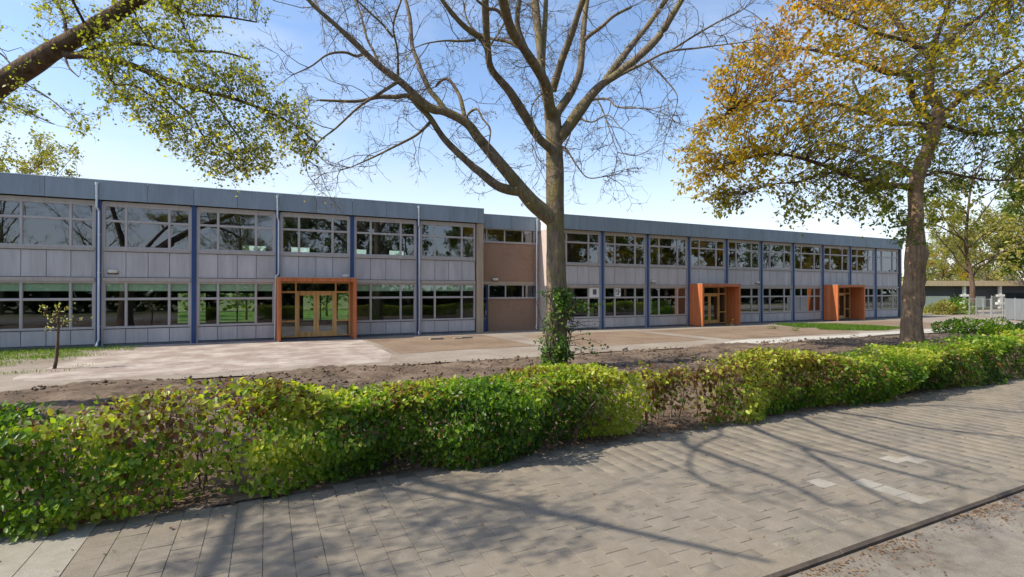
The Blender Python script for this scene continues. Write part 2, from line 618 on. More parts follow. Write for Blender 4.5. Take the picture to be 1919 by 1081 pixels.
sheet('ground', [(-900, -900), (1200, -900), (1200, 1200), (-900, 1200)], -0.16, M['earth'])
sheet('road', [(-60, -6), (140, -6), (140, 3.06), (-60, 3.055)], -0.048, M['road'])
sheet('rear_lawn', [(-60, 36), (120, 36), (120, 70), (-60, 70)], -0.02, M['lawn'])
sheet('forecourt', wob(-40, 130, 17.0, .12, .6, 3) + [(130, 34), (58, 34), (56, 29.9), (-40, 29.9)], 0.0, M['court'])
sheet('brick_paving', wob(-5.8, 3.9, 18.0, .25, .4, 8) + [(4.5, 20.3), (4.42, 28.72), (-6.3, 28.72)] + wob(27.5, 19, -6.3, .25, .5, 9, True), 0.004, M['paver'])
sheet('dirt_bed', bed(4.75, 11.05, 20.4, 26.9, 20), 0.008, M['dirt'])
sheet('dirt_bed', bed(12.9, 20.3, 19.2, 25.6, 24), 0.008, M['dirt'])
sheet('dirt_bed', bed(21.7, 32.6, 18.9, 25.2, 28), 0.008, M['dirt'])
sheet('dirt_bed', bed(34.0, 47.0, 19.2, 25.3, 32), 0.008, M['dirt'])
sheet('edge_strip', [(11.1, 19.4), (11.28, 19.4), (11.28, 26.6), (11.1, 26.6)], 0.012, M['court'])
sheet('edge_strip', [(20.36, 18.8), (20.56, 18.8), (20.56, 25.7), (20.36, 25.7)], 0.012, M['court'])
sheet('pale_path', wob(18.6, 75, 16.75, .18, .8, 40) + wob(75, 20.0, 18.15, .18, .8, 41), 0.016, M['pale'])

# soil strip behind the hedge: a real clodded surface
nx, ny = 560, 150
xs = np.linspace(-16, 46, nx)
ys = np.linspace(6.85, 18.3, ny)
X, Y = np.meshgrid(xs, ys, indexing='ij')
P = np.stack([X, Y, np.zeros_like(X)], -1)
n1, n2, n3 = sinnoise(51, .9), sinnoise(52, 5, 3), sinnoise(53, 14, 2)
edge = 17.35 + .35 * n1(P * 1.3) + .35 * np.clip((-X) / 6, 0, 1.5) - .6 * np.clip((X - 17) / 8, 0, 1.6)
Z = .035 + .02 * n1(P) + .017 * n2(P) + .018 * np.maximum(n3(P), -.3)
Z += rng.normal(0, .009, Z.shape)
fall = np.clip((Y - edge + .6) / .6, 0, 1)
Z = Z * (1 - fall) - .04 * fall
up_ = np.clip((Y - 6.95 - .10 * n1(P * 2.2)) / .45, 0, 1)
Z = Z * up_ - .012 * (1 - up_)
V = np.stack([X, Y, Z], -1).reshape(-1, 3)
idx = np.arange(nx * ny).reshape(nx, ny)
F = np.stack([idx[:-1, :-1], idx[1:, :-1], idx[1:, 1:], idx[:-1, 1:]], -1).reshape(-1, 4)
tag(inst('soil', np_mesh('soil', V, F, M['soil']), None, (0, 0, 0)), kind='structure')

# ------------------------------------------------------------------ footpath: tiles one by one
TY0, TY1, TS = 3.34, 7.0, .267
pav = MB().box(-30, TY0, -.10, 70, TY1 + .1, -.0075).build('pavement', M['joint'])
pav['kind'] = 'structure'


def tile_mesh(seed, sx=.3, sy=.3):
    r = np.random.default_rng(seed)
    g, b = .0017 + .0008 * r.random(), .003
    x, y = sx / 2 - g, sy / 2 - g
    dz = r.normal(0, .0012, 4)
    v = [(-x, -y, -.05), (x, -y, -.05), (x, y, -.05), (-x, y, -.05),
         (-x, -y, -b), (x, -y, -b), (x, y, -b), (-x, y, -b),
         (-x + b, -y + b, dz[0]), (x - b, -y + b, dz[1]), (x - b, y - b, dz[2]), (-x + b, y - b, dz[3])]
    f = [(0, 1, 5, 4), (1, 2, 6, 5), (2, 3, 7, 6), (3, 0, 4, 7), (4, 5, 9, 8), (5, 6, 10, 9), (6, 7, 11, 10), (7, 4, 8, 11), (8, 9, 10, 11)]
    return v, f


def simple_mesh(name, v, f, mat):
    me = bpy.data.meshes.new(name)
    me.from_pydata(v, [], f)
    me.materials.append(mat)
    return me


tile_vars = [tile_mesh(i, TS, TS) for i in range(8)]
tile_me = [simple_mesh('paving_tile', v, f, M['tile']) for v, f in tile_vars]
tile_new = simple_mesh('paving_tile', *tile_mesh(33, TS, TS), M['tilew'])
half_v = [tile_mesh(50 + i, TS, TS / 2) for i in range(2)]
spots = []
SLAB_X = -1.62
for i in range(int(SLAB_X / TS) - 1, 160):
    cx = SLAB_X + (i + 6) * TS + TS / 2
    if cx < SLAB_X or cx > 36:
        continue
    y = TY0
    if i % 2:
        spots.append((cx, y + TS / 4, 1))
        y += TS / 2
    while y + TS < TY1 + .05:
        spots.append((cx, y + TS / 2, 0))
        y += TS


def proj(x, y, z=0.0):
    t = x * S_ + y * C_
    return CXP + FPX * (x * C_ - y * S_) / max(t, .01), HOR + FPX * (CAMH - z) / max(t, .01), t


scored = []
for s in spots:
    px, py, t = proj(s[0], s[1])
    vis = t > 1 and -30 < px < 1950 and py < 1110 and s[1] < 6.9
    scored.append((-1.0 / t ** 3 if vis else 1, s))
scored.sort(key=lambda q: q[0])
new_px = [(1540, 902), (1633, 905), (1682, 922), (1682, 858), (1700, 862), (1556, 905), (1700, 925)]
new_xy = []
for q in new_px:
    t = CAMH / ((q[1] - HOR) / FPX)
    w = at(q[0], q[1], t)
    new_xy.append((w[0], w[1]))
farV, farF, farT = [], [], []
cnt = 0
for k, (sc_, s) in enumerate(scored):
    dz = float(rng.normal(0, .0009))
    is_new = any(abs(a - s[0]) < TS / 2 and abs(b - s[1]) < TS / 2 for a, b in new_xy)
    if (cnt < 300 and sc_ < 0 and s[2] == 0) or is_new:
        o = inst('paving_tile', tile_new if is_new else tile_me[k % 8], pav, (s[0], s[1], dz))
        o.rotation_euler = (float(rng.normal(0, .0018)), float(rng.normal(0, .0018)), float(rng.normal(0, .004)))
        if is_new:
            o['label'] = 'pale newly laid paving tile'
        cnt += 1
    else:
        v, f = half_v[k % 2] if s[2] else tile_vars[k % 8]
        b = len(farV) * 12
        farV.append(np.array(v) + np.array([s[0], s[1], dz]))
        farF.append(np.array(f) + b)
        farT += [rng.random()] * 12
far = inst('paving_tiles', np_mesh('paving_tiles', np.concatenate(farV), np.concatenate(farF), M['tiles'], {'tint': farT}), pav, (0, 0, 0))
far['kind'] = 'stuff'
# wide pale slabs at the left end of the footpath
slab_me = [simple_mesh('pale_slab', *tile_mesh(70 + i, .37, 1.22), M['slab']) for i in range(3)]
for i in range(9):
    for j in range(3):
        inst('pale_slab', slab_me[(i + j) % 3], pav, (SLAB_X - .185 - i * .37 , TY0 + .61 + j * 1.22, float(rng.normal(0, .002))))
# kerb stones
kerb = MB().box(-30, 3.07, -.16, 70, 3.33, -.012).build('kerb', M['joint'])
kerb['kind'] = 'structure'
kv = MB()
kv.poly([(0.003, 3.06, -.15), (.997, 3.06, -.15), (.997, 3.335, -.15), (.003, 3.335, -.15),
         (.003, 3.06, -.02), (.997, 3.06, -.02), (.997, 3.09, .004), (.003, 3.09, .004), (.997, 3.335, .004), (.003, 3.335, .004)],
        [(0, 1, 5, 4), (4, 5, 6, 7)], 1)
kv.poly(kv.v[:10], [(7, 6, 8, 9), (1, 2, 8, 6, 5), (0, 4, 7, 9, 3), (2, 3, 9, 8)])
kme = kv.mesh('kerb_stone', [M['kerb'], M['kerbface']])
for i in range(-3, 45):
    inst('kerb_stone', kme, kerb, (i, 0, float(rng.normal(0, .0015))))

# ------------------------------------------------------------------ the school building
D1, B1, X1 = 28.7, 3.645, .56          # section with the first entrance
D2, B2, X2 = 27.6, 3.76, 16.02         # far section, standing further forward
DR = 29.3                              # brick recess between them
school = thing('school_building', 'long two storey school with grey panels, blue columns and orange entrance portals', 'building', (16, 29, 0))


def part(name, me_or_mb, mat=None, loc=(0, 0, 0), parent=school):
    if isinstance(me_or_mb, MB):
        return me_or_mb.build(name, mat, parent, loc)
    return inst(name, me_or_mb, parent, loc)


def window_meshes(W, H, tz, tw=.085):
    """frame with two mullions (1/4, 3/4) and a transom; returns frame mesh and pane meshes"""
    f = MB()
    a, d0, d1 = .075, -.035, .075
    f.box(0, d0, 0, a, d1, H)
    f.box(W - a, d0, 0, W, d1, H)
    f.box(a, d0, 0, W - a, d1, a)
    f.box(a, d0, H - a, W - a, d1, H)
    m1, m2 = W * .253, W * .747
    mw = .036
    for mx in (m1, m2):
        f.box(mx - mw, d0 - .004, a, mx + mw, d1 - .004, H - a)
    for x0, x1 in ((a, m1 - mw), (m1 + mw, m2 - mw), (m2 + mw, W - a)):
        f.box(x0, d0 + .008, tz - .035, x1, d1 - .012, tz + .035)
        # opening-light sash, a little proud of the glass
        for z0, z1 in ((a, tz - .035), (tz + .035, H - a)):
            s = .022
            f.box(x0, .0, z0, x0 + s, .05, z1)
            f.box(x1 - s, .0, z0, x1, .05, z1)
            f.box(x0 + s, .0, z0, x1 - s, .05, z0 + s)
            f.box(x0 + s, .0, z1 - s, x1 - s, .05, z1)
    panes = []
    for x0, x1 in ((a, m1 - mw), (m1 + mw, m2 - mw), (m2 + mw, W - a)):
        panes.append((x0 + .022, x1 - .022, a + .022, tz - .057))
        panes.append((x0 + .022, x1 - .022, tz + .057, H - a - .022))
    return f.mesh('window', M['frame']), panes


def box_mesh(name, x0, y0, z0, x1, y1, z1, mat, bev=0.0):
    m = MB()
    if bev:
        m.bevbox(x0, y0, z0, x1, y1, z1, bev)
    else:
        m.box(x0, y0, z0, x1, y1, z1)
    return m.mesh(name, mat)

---

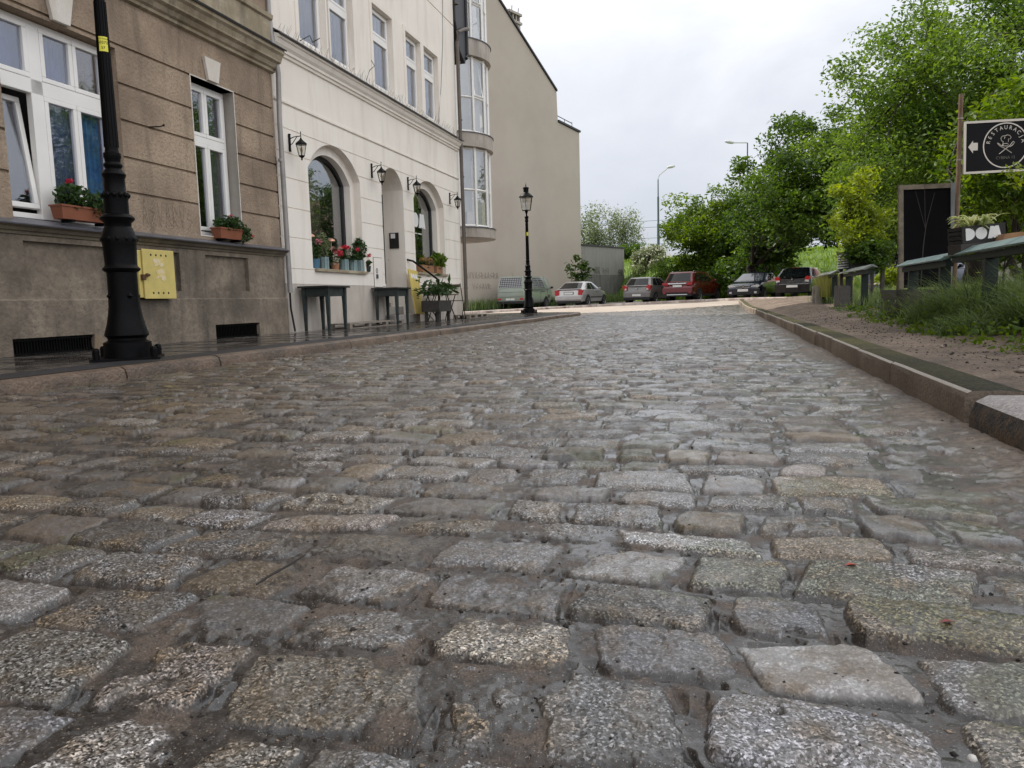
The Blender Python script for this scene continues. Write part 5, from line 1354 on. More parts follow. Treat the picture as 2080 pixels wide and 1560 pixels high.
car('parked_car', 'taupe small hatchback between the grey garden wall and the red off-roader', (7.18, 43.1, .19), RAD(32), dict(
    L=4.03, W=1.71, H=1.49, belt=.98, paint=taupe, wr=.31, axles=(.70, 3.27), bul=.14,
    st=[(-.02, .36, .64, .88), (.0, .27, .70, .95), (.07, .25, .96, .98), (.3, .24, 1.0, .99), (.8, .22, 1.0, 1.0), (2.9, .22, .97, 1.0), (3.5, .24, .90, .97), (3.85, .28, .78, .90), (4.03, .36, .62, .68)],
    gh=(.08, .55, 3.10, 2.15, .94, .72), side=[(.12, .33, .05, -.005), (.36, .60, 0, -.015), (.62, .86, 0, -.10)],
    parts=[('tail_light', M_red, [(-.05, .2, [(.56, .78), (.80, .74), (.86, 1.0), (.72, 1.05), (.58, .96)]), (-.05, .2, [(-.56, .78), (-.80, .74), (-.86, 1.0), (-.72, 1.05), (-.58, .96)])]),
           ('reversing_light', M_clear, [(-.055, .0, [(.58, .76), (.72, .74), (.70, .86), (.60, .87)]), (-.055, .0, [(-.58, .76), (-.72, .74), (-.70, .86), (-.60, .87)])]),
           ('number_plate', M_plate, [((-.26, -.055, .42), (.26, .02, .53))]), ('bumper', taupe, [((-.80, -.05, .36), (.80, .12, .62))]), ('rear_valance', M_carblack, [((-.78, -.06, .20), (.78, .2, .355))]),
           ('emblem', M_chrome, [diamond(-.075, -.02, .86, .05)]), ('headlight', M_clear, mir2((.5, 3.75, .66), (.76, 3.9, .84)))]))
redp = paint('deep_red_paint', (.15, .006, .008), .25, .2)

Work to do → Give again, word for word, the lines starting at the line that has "by 1081 pixels." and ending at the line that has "0, 0)), kind='structure')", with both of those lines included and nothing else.

Complete response →
The Blender Python script for this scene continues. Write part 2, from line 618 on. More parts follow. Write for Blender 4.5. Take the picture to be 1919 by 1081 pixels.
sheet('ground', [(-900, -900), (1200, -900), (1200, 1200), (-900, 1200)], -0.16, M['earth'])
sheet('road', [(-60, -6), (140, -6), (140, 3.06), (-60, 3.055)], -0.048, M['road'])
sheet('rear_lawn', [(-60, 36), (120, 36), (120, 70), (-60, 70)], -0.02, M['lawn'])
sheet('forecourt', wob(-40, 130, 17.0, .12, .6, 3) + [(130, 34), (58, 34), (56, 29.9), (-40, 29.9)], 0.0, M['court'])
sheet('brick_paving', wob(-5.8, 3.9, 18.0, .25, .4, 8) + [(4.5, 20.3), (4.42, 28.72), (-6.3, 28.72)] + wob(27.5, 19, -6.3, .25, .5, 9, True), 0.004, M['paver'])
sheet('dirt_bed', bed(4.75, 11.05, 20.4, 26.9, 20), 0.008, M['dirt'])
sheet('dirt_bed', bed(12.9, 20.3, 19.2, 25.6, 24), 0.008, M['dirt'])
sheet('dirt_bed', bed(21.7, 32.6, 18.9, 25.2, 28), 0.008, M['dirt'])
sheet('dirt_bed', bed(34.0, 47.0, 19.2, 25.3, 32), 0.008, M['dirt'])
sheet('edge_strip', [(11.1, 19.4), (11.28, 19.4), (11.28, 26.6), (11.1, 26.6)], 0.012, M['court'])
sheet('edge_strip', [(20.36, 18.8), (20.56, 18.8), (20.56, 25.7), (20.36, 25.7)], 0.012, M['court'])
sheet('pale_path', wob(18.6, 75, 16.75, .18, .8, 40) + wob(75, 20.0, 18.15, .18, .8, 41), 0.016, M['pale'])

# soil strip behind the hedge: a real clodded surface
nx, ny = 560, 150
xs = np.linspace(-16, 46, nx)
ys = np.linspace(6.85, 18.3, ny)
X, Y = np.meshgrid(xs, ys, indexing='ij')
P = np.stack([X, Y, np.zeros_like(X)], -1)
n1, n2, n3 = sinnoise(51, .9), sinnoise(52, 5, 3), sinnoise(53, 14, 2)
edge = 17.35 + .35 * n1(P * 1.3) + .35 * np.clip((-X) / 6, 0, 1.5) - .6 * np.clip((X - 17) / 8, 0, 1.6)
Z = .035 + .02 * n1(P) + .017 * n2(P) + .018 * np.maximum(n3(P), -.3)
Z += rng.normal(0, .009, Z.shape)
fall = np.clip((Y - edge + .6) / .6, 0, 1)
Z = Z * (1 - fall) - .04 * fall
up_ = np.clip((Y - 6.95 - .10 * n1(P * 2.2)) / .45, 0, 1)
Z = Z * up_ - .012 * (1 - up_)
V = np.stack([X, Y, Z], -1).reshape(-1, 3)
idx = np.arange(nx * ny).reshape(nx, ny)
F = np.stack([idx[:-1, :-1], idx[1:, :-1], idx[1:, 1:], idx[:-1, 1:]], -1).reshape(-1, 4)
tag(inst('soil', np_mesh('soil', V, F, M['soil']), None, (0, 0, 0)), kind='structure')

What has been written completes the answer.